## TO DO:
Begin with the line that contains "Continue the Blender" and continue down through the line that contains "o = gv.build('grit', M['gravel']);"; reproduce those lines exactly and only those.

## Start SUPPLIED DATA

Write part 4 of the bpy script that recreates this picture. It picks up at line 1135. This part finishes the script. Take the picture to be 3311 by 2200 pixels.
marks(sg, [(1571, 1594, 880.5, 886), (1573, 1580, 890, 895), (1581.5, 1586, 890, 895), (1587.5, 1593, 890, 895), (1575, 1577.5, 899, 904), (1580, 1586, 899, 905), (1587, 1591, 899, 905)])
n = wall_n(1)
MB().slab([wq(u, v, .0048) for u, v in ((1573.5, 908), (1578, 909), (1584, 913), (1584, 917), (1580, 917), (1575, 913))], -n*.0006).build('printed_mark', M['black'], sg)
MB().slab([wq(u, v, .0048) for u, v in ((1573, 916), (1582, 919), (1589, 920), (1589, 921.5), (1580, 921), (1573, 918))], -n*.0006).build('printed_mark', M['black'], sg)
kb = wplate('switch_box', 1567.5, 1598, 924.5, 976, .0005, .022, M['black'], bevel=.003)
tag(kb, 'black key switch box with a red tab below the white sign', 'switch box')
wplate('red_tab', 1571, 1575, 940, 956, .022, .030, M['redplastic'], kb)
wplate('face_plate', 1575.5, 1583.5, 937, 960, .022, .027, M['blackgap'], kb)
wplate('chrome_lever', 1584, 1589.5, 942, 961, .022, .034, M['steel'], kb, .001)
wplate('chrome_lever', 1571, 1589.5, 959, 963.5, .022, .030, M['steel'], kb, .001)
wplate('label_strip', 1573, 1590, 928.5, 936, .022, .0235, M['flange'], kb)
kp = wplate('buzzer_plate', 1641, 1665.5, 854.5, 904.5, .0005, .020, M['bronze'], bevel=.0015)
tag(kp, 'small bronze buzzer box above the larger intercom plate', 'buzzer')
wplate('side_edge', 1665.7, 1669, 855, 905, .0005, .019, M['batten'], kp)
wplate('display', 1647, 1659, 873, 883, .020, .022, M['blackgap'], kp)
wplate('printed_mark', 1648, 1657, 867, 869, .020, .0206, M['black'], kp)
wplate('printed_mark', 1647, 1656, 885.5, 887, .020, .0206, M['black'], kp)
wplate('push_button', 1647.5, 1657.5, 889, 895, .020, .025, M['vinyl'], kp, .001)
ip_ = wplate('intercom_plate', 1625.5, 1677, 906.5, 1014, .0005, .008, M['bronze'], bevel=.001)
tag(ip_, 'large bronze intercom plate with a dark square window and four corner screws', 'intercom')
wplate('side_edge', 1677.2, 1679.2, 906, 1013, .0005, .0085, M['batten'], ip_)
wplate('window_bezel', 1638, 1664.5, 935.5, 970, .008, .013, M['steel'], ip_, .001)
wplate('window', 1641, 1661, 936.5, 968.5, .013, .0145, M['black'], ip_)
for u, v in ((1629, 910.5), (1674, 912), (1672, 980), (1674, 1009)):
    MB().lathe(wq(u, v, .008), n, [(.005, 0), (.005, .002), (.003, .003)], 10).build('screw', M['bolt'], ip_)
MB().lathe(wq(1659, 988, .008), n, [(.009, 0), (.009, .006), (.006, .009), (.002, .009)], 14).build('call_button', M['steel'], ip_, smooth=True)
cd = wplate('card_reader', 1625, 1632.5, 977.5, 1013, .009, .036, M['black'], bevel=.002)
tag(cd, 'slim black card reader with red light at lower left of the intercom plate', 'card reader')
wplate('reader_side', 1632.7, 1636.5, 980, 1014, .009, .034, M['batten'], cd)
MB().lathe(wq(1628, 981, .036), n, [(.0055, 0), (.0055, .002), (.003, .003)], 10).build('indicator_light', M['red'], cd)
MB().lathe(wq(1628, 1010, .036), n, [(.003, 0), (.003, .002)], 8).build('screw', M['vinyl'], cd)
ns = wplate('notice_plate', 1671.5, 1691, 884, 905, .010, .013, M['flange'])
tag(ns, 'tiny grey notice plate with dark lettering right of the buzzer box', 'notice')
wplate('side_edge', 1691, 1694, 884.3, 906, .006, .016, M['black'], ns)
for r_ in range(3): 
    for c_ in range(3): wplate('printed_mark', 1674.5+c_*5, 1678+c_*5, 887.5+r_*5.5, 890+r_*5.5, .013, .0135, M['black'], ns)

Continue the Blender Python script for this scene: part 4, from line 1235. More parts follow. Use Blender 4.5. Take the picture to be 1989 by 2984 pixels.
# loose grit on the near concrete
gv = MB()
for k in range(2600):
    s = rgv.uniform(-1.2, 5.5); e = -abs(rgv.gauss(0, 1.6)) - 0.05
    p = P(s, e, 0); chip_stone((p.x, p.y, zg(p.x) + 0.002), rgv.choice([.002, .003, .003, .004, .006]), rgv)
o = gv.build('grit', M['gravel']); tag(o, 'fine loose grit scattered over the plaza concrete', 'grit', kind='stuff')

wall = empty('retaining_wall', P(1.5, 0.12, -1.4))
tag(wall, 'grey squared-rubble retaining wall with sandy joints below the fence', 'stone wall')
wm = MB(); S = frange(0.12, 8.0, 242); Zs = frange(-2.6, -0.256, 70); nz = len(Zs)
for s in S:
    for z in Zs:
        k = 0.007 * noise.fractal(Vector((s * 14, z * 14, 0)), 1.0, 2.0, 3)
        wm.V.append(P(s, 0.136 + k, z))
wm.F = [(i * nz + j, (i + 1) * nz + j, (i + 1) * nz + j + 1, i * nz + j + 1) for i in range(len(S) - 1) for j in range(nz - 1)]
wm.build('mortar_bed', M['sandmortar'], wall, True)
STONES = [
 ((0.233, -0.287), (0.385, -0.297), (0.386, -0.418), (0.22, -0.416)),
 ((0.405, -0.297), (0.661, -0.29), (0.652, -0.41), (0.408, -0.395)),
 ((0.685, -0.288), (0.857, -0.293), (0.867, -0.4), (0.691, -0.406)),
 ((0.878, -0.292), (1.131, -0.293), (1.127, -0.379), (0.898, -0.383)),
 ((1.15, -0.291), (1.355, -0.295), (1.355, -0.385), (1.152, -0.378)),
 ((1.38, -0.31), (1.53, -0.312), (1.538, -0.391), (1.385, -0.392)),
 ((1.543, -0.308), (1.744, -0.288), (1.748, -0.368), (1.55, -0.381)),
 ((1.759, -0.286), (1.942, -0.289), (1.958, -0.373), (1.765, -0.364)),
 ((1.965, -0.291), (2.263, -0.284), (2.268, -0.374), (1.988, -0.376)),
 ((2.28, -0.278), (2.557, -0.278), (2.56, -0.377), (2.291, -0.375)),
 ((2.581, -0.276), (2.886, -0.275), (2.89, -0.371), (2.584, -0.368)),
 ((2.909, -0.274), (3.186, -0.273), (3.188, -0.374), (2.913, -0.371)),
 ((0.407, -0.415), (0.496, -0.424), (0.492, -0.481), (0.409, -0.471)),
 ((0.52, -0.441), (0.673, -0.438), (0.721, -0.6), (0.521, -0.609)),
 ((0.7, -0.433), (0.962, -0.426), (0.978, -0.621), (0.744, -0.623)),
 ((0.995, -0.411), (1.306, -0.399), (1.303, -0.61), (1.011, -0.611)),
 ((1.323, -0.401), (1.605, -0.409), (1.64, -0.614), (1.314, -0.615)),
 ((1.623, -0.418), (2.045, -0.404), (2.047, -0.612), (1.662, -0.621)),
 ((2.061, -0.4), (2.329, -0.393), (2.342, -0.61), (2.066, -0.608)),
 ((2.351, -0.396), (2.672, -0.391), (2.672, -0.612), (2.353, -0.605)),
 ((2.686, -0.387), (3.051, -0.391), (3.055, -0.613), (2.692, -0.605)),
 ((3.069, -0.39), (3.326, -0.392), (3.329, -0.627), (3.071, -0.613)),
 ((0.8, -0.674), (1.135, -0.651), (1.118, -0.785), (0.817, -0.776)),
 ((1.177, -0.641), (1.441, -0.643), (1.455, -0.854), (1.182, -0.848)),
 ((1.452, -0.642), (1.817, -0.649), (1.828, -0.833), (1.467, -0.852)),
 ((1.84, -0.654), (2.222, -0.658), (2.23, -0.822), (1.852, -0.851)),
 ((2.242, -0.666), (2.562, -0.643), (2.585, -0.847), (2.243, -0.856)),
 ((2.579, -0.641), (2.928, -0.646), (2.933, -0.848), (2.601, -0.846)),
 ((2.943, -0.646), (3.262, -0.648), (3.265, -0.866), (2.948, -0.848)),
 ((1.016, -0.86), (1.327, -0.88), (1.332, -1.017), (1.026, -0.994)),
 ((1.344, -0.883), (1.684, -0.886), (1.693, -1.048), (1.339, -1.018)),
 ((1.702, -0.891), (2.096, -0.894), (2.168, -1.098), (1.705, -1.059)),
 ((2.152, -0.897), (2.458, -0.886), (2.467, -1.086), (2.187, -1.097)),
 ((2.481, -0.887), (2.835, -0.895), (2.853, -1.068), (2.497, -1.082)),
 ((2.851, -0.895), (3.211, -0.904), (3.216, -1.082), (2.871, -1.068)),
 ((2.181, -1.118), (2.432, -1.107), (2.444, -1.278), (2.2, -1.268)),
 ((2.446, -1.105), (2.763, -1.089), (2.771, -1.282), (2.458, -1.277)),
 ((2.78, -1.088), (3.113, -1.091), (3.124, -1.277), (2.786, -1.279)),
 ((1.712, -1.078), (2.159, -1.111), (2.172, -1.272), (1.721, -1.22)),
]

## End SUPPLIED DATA

## FULL RESPONSE:
Continue the Blender Python script for this scene: part 4, from line 1235. More parts follow. Use Blender 4.5. Take the picture to be 1989 by 2984 pixels.
# loose grit on the near concrete
gv = MB()
for k in range(2600):
    s = rgv.uniform(-1.2, 5.5); e = -abs(rgv.gauss(0, 1.6)) - 0.05
    p = P(s, e, 0); chip_stone((p.x, p.y, zg(p.x) + 0.002), rgv.choice([.002, .003, .003, .004, .006]), rgv)
o = gv.build('grit', M['gravel']); tag(o, 'fine loose grit scattered over the plaza concrete', 'grit', kind='stuff')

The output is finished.